Music Reviews

Jonny Greenwood

Bodysong

Parlophone

Bodysong is one of those rare film accompaniments where the rock star’s musical contribution isn’t the soundtrack, but the score. Much in the same vein as Yo La Tengo’s The Sounds of the Sounds of Science, Radiohead’s chief circuit breaker Jonny Greenwood embraces the lack of song structure and lets his creative energies overflow on this disc. The roots of Radiohead’s dystopic, claustrophobic sound of modern effluence are wiped haphazardly across the album’s grainy palette, and Greenwood would be hard-pressed to put together a bad song using his full-time band’s current anti-rock sound, but the best moments come when he covers completely new territory. “Splitter” is his hot jazz, ’60s spy film chase scene theme, complete with Tourette-ish trumpet bursts and a rattling rhythm section. “Milky Drops From Heaven” plays Jekyll and Hyde with its cool, smoky speakeasy flow and cacophonous back alley brain fever. “Converge,” perhaps the best track, is a free form percussive wall of sound, like the clatter of skeletal remains, which builds and coalesces into a huge, ominous heartbeat.
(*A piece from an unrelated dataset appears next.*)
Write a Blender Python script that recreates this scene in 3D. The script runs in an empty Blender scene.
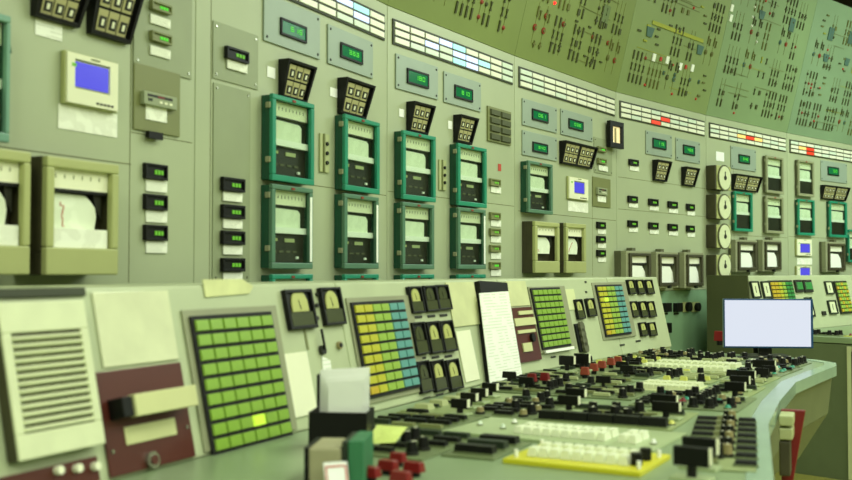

For the most part it’s hard to imagine this music being used to score a Fantastic Voyage type tour-of-the-human-body documentary. This is very fortuitous as it almost guarantees that the music will have relevancy even when it’s separated from the film. This album may not appeal to Radiohead’s more rock oriented fans, but the portion of the band’s fan base who enjoy experimentation should find some seriously exciting sounds on here.